Write out exactly the lines from the line with "Recreate this scene" through the line with "R_ = math.radians", both ends included, and no other line.

(Rows from a 3D scene dataset)

↓↓↓

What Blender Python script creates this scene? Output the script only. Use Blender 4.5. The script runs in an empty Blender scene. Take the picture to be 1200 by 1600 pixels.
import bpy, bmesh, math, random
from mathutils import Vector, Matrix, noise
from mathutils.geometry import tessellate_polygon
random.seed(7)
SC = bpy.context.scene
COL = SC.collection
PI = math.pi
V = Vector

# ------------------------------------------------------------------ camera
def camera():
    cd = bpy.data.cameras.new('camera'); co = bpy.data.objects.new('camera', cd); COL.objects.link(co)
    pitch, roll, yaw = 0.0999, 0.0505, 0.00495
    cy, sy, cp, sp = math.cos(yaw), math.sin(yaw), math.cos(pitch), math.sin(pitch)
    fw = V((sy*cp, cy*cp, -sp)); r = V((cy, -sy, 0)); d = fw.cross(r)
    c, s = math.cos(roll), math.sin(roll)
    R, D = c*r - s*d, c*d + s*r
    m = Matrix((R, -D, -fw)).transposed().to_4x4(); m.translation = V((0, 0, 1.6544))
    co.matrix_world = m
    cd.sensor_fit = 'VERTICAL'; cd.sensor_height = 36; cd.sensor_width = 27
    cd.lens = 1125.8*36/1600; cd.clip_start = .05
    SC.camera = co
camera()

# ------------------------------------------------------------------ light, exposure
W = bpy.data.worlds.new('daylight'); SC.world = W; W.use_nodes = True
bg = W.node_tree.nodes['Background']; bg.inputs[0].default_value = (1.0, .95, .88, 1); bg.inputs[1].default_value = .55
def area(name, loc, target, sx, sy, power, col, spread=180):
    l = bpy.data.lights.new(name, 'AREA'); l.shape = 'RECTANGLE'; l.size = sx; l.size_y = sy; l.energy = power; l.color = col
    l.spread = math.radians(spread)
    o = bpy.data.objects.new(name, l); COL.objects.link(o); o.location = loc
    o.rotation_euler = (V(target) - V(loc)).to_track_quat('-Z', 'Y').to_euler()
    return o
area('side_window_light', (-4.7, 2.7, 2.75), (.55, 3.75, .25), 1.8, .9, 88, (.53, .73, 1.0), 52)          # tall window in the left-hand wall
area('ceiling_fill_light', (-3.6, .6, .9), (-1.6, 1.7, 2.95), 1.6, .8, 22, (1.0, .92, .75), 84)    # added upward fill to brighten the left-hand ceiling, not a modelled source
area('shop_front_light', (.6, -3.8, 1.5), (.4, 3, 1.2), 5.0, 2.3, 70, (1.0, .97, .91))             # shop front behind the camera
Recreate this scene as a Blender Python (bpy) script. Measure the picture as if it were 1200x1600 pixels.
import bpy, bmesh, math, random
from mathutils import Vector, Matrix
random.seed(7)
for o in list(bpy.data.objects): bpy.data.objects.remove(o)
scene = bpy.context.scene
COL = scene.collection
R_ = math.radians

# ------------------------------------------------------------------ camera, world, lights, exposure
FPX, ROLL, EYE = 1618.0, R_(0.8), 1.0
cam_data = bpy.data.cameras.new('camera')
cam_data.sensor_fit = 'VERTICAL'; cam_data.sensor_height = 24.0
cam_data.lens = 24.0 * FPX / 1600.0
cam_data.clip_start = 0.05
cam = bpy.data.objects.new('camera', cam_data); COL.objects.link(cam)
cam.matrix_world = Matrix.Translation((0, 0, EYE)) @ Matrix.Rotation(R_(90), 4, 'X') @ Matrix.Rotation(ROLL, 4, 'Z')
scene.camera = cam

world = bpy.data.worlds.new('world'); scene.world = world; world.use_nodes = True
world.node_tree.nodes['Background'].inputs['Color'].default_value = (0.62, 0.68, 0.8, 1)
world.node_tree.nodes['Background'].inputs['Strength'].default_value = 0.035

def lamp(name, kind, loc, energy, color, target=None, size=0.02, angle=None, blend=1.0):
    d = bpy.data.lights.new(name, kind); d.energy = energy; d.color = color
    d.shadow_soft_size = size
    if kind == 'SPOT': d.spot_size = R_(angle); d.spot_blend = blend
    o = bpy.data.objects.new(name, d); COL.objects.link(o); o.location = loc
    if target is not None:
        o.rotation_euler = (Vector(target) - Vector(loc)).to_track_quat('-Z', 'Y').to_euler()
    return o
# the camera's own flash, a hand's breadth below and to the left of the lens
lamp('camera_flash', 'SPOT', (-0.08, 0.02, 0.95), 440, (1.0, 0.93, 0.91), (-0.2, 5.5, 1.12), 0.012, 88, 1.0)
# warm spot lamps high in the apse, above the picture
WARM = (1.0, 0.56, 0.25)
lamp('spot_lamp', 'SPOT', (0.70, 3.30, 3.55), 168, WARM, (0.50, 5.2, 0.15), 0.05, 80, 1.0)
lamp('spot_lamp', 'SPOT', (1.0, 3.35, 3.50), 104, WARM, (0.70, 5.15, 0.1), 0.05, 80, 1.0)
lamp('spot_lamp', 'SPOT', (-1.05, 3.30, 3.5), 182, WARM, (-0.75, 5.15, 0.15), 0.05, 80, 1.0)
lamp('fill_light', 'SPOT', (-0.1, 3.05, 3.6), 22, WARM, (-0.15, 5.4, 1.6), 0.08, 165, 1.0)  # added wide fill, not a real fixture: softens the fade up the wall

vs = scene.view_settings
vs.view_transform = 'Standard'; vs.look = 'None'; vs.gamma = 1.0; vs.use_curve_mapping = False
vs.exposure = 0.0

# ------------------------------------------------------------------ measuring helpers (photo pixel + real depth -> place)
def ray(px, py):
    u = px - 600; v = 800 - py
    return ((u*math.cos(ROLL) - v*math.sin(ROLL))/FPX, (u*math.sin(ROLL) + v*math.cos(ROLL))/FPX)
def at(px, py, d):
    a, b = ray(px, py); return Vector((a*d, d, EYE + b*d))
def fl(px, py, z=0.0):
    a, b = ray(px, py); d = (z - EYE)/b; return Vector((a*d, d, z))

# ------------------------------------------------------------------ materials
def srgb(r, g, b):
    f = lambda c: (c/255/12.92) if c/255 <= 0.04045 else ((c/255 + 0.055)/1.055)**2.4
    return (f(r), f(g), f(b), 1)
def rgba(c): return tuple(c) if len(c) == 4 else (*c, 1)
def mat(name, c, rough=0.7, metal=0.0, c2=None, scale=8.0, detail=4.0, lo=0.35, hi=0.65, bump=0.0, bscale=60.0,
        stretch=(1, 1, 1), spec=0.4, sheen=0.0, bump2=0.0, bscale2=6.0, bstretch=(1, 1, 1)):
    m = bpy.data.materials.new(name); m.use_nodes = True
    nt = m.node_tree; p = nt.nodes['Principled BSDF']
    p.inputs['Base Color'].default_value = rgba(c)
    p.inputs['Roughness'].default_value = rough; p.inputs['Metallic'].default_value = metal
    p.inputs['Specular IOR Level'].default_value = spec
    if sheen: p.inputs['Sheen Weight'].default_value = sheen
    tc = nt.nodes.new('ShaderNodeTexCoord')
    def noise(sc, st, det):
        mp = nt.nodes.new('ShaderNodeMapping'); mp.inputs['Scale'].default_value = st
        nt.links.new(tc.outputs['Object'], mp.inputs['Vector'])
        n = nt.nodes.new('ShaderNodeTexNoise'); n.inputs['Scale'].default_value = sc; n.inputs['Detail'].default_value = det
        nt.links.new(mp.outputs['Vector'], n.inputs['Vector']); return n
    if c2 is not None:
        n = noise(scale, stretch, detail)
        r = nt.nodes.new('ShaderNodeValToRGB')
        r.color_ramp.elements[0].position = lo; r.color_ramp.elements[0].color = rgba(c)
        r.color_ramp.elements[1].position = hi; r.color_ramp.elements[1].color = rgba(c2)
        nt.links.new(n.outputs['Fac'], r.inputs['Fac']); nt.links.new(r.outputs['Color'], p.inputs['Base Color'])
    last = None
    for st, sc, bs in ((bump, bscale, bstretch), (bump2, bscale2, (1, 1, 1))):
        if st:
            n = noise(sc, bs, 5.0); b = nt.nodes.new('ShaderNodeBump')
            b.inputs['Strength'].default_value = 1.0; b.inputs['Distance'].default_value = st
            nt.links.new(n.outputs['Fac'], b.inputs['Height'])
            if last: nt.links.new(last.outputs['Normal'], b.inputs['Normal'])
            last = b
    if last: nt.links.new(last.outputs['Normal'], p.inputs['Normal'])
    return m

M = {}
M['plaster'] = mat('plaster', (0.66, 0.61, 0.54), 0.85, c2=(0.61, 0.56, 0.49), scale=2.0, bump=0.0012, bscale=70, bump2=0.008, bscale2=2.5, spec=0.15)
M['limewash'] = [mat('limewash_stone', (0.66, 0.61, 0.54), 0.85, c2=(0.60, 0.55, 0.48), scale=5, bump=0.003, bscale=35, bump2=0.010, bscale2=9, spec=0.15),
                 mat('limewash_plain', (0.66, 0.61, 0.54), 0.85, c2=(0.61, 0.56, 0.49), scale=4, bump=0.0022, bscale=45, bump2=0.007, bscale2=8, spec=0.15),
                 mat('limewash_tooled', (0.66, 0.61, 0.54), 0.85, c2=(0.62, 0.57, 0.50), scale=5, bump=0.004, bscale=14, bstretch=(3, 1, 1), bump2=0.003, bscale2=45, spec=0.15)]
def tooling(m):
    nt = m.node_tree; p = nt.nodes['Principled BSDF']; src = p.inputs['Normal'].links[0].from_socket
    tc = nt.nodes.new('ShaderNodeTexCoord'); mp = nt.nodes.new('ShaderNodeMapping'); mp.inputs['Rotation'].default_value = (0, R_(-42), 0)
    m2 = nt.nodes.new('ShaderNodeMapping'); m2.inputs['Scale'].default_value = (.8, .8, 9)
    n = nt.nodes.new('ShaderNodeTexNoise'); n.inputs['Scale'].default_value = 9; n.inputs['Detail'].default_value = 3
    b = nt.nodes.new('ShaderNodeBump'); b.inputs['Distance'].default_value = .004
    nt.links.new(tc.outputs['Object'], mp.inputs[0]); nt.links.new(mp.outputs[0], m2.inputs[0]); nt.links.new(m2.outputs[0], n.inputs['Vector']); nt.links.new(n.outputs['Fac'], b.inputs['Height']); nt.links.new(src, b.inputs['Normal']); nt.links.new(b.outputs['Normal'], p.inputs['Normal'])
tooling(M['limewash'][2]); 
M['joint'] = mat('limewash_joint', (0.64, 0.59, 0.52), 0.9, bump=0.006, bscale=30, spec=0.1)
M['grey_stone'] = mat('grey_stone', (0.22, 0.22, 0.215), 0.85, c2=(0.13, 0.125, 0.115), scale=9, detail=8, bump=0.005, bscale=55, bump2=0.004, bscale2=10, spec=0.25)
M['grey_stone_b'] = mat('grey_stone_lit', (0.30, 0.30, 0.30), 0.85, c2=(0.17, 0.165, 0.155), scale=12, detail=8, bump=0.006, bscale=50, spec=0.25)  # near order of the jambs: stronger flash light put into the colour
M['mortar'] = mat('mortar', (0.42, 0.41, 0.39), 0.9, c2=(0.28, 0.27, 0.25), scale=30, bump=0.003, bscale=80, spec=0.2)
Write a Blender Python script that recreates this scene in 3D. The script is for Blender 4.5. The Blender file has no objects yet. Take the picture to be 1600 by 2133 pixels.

↑↑↑

# Task response
Recreate this scene as a Blender Python (bpy) script. Measure the picture as if it were 1200x1600 pixels.
import bpy, bmesh, math, random
from mathutils import Vector, Matrix
random.seed(7)
for o in list(bpy.data.objects): bpy.data.objects.remove(o)
scene = bpy.context.scene
COL = scene.collection
R_ = math.radians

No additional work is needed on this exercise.